ABSTRACT

Greek legislation exposing disabled babies In the Theaitetos, Plato compares the testing and scrutinizing of one of Theaitetos’ ideas to an examination of a new-born infant, a woman’s first child, and it being taken away from its

mother after such an examination if found ‘not worthy to be reared’ (161a; all translations are the author’s). As required by the proposed legislation of Plato’s utopia in the Republic (Politeia), babies who were born disabled (anapēron) were to be disposed of secretly, so that their fate would be unknown to others. In this way, ‘the purity (katharos) of the Guardians [who govern the state] will be preserved’ (Republic 460c).
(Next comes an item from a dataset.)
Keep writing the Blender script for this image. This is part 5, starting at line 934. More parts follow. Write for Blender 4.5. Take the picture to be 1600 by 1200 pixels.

Such a law was clearly modelled on Sparta’s customs (see below), Plato’s debt to which is clear throughout the Republic and the Laws, as well as, presumably, to the customary practice of Athens. No law at Athens protected the rights of the new-born infant and no child was legitimate until the father acknowledged this in the ceremony of the household ritual of the Amphidromia. He carried the infant around the household hearth, naming it, legitimizing it and transforming it into a proto-citizen (Laes 2014: 366-9, esp. 367; Dillon 2015). Killing a baby after this ceremony would presumably be punishable by law, as a case of child-murder.